Read More: SRP’s New Rate Plans: What Solar Customers Need to Know

The Bigger Shift: The Grid Is No Longer Your Battery

For years, the value proposition for solar in Arizona was straightforward. Generate excess energy during the day, send it to the grid, and use the credits you earn to offset usage during hours solar panels can’t produce (typically evenings). This model worked because the exchange was equitable. Today, that dynamic has changed.

Utilities are increasingly:

  • Crediting exported energy at lower rates
  • Charging more during peak demand periods
  • Structuring plans to reflect real-time grid stress
  • Moving the most expensive hours later in the day

As a result, solar-only systems are less aligned with how electricity is priced and consumed.

Batteries have emerged as the tool that brings that alignment back.

They allow homeowners to shift energy usage, reduce exposure to high-cost periods, and take a more active role in managing their energy consumption.

So… Is It Worth It?

The honest answer is: it depends.

For homeowners on full net metering with many years remaining in their grandfathered interconnection contract, adding a battery for savings alone is usually not the best financial decision.
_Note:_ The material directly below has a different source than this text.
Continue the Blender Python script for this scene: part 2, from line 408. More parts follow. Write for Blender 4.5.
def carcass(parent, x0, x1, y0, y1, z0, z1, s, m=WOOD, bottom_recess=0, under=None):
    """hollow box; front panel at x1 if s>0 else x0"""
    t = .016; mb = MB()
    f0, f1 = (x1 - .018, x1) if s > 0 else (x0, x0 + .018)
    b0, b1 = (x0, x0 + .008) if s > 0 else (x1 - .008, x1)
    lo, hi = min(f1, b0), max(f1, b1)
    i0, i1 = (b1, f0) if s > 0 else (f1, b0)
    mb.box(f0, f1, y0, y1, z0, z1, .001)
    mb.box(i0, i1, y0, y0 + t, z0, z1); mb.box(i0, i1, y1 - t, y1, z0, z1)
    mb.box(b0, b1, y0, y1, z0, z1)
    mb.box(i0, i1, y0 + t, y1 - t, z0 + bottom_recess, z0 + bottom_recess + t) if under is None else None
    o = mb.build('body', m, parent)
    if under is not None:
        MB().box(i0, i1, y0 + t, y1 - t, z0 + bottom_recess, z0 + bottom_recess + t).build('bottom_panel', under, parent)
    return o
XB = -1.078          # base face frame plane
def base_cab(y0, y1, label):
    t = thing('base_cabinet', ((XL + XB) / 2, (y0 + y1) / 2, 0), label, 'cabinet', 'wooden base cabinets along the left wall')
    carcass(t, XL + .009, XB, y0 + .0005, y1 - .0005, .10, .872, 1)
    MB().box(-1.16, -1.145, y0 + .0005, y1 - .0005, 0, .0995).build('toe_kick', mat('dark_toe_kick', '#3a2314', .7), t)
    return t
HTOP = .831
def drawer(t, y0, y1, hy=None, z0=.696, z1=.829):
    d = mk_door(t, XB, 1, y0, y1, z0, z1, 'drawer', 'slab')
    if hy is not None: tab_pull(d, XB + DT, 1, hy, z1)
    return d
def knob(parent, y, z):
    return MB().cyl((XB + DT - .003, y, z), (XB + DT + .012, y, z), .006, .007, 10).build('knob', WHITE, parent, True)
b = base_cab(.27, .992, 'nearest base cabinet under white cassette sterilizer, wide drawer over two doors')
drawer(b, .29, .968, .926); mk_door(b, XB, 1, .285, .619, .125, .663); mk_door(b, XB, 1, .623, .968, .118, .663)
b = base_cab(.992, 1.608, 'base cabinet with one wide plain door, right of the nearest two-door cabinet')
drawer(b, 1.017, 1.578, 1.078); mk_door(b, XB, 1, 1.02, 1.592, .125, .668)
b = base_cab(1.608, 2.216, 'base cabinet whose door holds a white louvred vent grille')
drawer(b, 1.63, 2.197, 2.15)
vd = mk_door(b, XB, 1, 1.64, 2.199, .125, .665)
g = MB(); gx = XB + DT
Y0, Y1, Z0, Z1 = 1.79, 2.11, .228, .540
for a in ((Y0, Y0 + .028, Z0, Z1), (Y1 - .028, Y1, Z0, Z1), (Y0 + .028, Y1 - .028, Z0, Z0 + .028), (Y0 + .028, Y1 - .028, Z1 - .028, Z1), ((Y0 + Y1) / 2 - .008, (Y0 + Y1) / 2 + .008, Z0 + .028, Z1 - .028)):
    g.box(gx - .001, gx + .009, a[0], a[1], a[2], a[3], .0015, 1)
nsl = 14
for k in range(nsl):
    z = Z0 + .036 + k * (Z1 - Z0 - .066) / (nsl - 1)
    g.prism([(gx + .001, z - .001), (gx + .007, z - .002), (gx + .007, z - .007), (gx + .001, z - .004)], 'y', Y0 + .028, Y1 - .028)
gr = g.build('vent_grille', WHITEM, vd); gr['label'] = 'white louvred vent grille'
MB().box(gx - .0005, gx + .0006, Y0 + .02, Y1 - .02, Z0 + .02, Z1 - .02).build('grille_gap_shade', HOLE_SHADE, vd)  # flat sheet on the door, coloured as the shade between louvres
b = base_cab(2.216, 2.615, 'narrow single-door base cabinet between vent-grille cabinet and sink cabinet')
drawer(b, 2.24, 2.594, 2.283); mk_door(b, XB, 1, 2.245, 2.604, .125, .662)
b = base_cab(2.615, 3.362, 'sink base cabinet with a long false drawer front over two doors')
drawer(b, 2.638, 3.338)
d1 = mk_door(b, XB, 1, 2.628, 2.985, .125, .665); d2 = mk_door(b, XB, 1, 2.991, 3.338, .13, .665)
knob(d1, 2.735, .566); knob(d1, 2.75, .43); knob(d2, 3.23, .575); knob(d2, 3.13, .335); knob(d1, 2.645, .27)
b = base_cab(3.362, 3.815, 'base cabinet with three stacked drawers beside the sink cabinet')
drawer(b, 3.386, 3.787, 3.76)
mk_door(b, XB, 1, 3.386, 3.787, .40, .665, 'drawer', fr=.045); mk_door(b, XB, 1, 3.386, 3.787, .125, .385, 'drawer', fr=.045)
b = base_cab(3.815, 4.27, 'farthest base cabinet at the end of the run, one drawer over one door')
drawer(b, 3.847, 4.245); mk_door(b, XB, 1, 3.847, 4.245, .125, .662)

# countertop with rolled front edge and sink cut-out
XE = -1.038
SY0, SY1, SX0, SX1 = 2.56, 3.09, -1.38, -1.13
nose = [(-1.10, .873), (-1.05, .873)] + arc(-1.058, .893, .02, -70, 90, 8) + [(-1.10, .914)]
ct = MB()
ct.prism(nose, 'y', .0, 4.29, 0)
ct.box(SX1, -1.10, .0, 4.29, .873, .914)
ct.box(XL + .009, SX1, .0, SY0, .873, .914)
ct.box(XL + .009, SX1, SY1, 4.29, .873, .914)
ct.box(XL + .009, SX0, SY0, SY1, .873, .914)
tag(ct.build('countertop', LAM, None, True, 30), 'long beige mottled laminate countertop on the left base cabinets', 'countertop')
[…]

The grid is already providing that function efficiently.

For those same homeowners, however, a battery may still make sense if backup power and grid outage protection is the main priority.

For homeowners on net billing—especially those with lower buyback rates or those approaching the end of their interconnection contract—the equation shifts. In these cases, batteries can play a meaningful role in improving both savings and energy control.

And for those nearing the end of any favorable rate structure, a battery becomes less of an upgrade and more of a strategic next step.

The Right Way to Decide

The biggest mistake homeowners make is looking for a universal answer to what is ultimately a very specific question.

Battery value depends on:

  • Your utility and rate plan
  • Your export rate
  • Your contract timeline
  • Your energy usage patterns
  • Your goals (backup vs. savings)

Without considering those factors, it’s easy to either overestimate or underestimate the value of storage.

Unfortunately, many solar and battery providers gloss over these details and push batteries where they may not be necessary. That’s why it’s critical to work with a reputable company that will evaluate your specific situation honestly—helping you decide whether a battery makes sense today or is better considered as a future upgrade.

Either way, the long-term trend is clear. Grandfathered rate plans don’t last forever, and newer utility structures increasingly favor battery storage for maximum savings.

Final Thought

There was a time when solar alone was enough—when the grid effectively acted as a reliable, cost-effective battery, storing excess energy through credit exchange.

That time is fading.

As rate structures evolve and export values decline, the role of battery storage is becoming more prominent. But that doesn’t mean it’s automatically the right move for every homeowner, or the right move today.

In many cases, the smartest decision isn’t just whether to add a battery—but when.

Making that decision with a clear understanding of your current position—and what’s coming next—is what ultimately determines whether a battery becomes a smart investment or an unnecessary one.